Accuracy in Media

Heavy armor has not been sent as quickly as possible to our troops in Iraq.  That fact has been established beyond doubt.  It was wrong for a reporter to use a soldier as his mouthpiece in getting a question on that subject to Defense Secretary Donald Rumsfeld.  But the question was legitimate, and it generated national attention to a real problem.  The key question is, who should be held accountable?

One answer is Rumsfeld.  But stories about this controversy have been unfair to the defense secretary in that they do not recognize that he has been waging war on the Pentagon bureaucracy–and the war continues.

We found a speech by Rumsfeld on this subject on–remember the date–September 10, 2001.  He declared, “The battle against bureaucracy is a moral imperative because the lives of Americans depend on it.  The modernization of the Department of Defense is a matter of some urgency–in fact, it is a matter of life and death, ultimately, every American’s.  Above all, the shift from bureaucracy to battlefield is a matter of national security.  In this period of limited funds, we need every nickel–every good idea–every innovation–every effort–to help modernize and transform the U.S. military.”

Rumsfeld declared that, “We maintain 20 to 25 percent more base infrastructure than we need to support our forces, at an annual waste to taxpayers of some $3 billion to $4 billion.  Fully half of our resources go to infrastructure and overhead, and in addition to draining resources from war fighting, these costly and outdated systems, procedures and programs stifle innovation as well.  A new idea must often survive the gauntlet of some 17 levels of bureaucracy to make it from a line officer’s desk to my desk.  I have too much respect for a line officer to believe that we need 17 layers between us.”

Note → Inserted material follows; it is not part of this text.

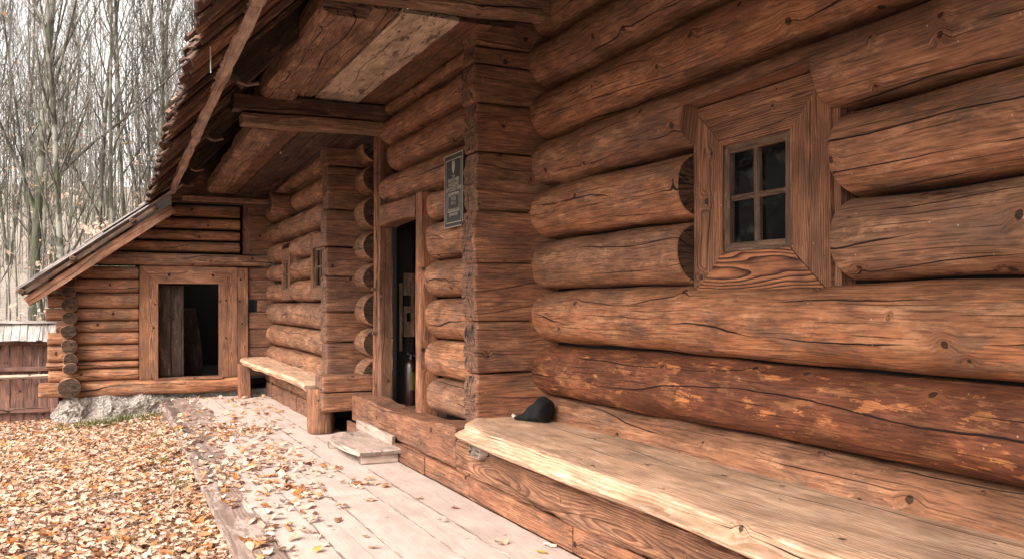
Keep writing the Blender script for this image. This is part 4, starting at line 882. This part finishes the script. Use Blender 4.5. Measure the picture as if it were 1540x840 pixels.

These are just excerpts from the speech, which is almost 4,000 words in length.  Rumsfeld took office as the Senate Committee on Governmental Affairs was preparing to release a report entitled, “Government at the Brink,” which stated, “There is widespread agreement that the Department of Defense finances are a shambles. It wastes billions of dollars each year, and can not account for much of what it spends.”  One of the hand-outs from the committee was a diagram of the system used by the Defense Department to track contract and vendor payments.  It looked like several spider webs superimposed on each other.  The report said that officials at DoD are making more than 57,000 purchases a day.  “Unfortunately,” it added, “these same officials can’t tell us what they bought and whether they even needed what they got.”

In light of these facts, is it any wonder that our troops aren’t getting enough of certain equipment?  Rumsfeld had outlined his major reforms one day before the terrorists hit us on 9/11.  Then it became absolutely essential to mobilize our military resources to strike Al Qaeda and the Taliban in Afghanistan.  After that came the war in Iraq.  This is not to say that the reform plans were discarded.  But it’s clear they weren’t carried out in their entirety.  The media should give Rumsfeld credit for recognizing the problem and  trying to fix it.